概要
第1世代
1972年登場。
その先進的なデザインと実用性の高さであっという間にヨーロッパ中の人気者になる。
駆動方式はFFだが、設計のベースとなったルノー4と同様に名車4CVのRR用パワートレインをほぼそのまま流用し前方に移したため、現代の一般的なFF車とは違い、ボディ前側からトランスミッション、デフ、エンジンの順に縦置きされるという他にあまり例のない構造であった。
この所為でエンジンの一部が乗員空間に食い込んでしまい(もちろんエンジン丸出しではなかったが)、車内にエンジンの熱がこもりやすいという欠点も生じてしまった。
1979年には5ドアが追加設定される。
その後もベストセラーの座を保ったが、1985年に第2世代になる。
日本での販売
日本でも排気ガス対策がされた北米仕様が正規販売された。
ちなみに、北米仕様はバンパーやヘッドライトの形状がヨーロッパ仕様とは異なる。
ところが、この排気ガス対策が裏目に出てしまい、エンジンの故障が続出。
さらには触媒の熱で塗装にひびが入ったり、ボンネットが過熱したりし、他にも錆止め対策が不十分ですぐに錆びるなどと散々だった。
その後、フランス仕様をベースにしたモデルが輸入されるようになり、これらの問題はある程度解消された。
5ターボ
5を語る上で外せないのが、この5ターボである。
WRCのグループ4のホモロゲーションに適合させたモデル・・・だが、かなりの変態車として名高い。
それもそのはず、5のリアシートを取っ払い、そのスペースにエンジンとミッションをぶち込んでMRにしてしまったのである。
エンジンは5アルピーヌ・ターボのものをベースにチューニングしたもので、1397ccの直4OHVながら排気ターボ過給により最高出力160ps(市販モデル)を発揮する。

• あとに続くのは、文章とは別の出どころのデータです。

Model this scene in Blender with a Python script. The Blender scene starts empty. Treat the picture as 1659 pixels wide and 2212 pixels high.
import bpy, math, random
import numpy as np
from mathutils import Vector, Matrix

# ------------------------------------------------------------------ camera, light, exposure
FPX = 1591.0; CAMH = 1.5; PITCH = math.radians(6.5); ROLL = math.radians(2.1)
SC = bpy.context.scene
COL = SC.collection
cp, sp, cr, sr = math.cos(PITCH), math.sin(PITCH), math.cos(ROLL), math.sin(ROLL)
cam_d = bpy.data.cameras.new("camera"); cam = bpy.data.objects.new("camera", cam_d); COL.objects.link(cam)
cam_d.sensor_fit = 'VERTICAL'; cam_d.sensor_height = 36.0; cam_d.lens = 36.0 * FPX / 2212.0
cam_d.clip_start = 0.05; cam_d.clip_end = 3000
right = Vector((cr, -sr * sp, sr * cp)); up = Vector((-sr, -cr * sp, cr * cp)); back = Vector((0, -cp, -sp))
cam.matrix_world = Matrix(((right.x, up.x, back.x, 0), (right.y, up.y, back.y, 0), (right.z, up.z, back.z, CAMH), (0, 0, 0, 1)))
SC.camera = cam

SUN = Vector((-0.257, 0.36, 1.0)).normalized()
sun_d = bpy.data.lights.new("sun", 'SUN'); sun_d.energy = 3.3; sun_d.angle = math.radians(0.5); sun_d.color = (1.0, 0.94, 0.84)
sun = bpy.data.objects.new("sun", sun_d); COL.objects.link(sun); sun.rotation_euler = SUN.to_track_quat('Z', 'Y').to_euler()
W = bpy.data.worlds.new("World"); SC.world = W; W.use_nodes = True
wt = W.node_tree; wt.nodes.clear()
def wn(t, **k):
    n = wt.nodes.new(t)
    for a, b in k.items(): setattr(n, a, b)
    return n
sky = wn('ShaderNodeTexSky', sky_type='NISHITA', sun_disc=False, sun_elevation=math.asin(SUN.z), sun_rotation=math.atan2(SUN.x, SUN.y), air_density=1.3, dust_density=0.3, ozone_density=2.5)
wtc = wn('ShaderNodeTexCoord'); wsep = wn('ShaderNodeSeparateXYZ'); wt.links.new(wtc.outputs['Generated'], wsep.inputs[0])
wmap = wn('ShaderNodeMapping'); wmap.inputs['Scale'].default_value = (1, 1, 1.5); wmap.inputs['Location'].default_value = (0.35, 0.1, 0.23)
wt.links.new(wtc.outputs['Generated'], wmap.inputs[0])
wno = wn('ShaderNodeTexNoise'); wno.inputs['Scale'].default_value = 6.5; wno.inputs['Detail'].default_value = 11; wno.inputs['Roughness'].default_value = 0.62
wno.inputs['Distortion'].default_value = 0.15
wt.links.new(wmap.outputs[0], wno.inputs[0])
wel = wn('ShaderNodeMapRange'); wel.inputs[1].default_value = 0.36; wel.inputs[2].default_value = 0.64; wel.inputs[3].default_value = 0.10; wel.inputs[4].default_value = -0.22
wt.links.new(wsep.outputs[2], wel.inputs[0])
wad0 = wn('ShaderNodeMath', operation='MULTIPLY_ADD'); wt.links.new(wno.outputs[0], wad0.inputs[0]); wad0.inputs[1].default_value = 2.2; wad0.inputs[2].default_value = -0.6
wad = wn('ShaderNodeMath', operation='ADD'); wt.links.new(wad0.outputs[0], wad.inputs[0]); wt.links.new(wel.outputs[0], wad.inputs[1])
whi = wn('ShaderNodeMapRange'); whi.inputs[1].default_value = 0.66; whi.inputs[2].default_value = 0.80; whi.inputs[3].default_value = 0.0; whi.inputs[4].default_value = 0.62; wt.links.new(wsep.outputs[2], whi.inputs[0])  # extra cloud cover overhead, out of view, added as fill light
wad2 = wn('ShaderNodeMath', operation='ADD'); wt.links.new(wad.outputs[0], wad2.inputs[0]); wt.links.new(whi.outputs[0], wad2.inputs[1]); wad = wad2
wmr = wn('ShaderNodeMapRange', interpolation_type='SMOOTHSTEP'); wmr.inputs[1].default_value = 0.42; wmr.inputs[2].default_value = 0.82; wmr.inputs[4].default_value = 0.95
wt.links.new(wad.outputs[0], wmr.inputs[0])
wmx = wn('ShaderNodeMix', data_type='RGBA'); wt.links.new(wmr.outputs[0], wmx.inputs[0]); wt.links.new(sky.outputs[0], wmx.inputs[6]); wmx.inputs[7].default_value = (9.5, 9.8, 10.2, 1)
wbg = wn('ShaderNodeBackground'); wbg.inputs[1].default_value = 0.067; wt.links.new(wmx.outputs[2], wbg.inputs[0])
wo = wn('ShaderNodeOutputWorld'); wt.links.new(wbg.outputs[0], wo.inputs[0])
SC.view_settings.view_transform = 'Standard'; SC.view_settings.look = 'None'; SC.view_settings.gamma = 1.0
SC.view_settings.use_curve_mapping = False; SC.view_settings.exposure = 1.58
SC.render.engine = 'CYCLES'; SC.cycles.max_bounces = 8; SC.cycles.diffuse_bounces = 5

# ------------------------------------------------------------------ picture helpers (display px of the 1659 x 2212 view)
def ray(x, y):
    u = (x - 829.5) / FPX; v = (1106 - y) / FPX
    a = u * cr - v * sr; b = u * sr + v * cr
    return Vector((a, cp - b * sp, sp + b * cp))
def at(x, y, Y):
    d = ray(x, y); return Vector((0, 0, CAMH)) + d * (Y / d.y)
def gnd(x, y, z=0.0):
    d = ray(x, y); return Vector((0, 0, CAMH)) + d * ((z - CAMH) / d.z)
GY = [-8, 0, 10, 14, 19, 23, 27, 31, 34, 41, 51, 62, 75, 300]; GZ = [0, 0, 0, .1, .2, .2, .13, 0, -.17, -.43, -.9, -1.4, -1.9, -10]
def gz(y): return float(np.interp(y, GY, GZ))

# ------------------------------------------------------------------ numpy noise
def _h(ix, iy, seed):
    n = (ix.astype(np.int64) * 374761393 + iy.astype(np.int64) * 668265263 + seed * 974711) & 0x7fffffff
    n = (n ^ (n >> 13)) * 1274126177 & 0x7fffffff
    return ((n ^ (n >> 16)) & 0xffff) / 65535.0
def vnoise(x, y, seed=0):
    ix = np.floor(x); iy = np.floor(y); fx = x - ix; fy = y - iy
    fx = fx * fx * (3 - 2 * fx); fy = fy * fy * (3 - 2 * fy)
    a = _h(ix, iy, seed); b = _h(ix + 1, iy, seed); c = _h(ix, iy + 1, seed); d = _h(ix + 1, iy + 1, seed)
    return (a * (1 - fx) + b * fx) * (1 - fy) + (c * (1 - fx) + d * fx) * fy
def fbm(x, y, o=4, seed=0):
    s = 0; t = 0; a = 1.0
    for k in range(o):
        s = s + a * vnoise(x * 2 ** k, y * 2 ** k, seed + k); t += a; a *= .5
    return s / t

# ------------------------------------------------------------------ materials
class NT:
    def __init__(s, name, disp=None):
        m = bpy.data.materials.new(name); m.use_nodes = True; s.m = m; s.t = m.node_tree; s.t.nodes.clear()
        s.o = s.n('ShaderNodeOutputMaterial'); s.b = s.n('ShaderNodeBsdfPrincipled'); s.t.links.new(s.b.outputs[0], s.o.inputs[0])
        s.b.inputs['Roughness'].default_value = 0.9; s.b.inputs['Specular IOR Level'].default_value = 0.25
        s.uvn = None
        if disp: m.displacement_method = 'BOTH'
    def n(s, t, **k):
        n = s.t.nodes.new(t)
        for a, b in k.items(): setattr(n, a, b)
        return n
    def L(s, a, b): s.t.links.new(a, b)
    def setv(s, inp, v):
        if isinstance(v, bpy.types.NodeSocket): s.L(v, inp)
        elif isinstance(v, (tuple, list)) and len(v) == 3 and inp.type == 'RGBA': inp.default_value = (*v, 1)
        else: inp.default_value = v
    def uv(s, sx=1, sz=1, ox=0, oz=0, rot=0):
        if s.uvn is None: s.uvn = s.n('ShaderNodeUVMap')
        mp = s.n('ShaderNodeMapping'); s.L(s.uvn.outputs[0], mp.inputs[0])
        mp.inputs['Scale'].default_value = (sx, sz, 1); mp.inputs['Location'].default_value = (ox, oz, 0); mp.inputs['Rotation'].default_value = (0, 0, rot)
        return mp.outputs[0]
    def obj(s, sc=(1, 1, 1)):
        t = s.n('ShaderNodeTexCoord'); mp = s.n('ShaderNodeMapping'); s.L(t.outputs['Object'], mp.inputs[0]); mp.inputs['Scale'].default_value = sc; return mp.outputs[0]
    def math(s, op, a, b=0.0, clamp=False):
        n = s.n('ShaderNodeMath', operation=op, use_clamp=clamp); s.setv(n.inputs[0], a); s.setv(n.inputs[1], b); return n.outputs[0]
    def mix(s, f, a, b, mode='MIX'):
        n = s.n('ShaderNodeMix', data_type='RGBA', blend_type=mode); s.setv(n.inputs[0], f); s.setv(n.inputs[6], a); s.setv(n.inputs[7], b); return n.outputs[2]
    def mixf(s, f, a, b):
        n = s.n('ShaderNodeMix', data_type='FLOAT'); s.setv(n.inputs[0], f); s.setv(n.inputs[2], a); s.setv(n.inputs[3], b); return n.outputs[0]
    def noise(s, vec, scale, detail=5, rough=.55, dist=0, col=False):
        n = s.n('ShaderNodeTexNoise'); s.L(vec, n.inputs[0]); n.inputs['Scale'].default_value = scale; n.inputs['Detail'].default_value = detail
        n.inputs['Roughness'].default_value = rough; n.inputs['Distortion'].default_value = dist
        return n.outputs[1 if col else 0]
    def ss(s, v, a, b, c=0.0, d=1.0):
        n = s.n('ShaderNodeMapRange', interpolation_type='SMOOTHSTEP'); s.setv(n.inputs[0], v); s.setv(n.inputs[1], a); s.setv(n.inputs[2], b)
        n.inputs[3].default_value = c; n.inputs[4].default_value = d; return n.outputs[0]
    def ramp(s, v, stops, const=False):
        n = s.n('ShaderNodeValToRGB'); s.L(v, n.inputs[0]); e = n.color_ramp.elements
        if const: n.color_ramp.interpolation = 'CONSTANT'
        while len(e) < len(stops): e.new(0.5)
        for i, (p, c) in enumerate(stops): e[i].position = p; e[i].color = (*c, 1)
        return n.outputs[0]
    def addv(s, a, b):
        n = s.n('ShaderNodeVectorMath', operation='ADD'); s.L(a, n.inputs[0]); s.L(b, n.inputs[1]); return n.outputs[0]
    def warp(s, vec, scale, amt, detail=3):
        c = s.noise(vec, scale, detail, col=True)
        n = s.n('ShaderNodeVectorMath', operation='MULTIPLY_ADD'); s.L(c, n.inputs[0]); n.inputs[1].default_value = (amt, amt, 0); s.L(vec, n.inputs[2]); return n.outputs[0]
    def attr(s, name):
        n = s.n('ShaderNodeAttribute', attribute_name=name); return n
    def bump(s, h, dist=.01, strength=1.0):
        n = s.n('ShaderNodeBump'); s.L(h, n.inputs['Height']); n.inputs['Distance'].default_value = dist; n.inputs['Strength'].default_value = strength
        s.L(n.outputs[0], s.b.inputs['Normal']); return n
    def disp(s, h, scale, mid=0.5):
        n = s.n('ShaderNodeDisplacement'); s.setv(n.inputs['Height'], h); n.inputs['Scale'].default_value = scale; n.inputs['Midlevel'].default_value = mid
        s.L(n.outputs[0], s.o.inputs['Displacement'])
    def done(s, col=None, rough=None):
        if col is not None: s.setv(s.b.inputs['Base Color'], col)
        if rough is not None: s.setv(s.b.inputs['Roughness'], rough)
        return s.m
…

更に、本来ならば400台生産すればいい規定のところを、予想以上の人気にルノーはこれを量産。最終的には1000台ほど売れたとされている。
後に内装のデザインやボディの材質を変更した普及版の5ターボ2を販売するが、こちらもかなりの台数が売れている。
当初はグループ4で戦っていた5ターボだが、グループBが発足すると5ターボもこれに合わせた改造が施される。それが5マキシターボである。
1397㏄のエンジンは1597㏄まで排気量が上げられ、その結果350馬力以上を発生するというとんでもない性能になった。
しかし、駆動方式はMRのままだったので、ターマックのラリーだけに参戦したとか。
それでも1985年のツール・ド・コルスではデルタS4や205ターボ16などをぶっちぎって優勝している。
第2世代(シュペール5)
デザインをそのままにモデルチェンジ。
基本的には先代を踏襲した設計だが、パワートレインは一般的な横置き形式に変更されている。
また、エクスプレスという商用モデルが1986年に追加されている。こちらはフルゴネットと呼ばれるタイプで、日本車では日産・エスカルゴがこれに該当する。
1990年にクリオにその座を譲るが、エクスプレスはカングーが登場するまでスペインやブラジルなどで生産が続けられていた(つまり、1997年まで生産されていたことになる)。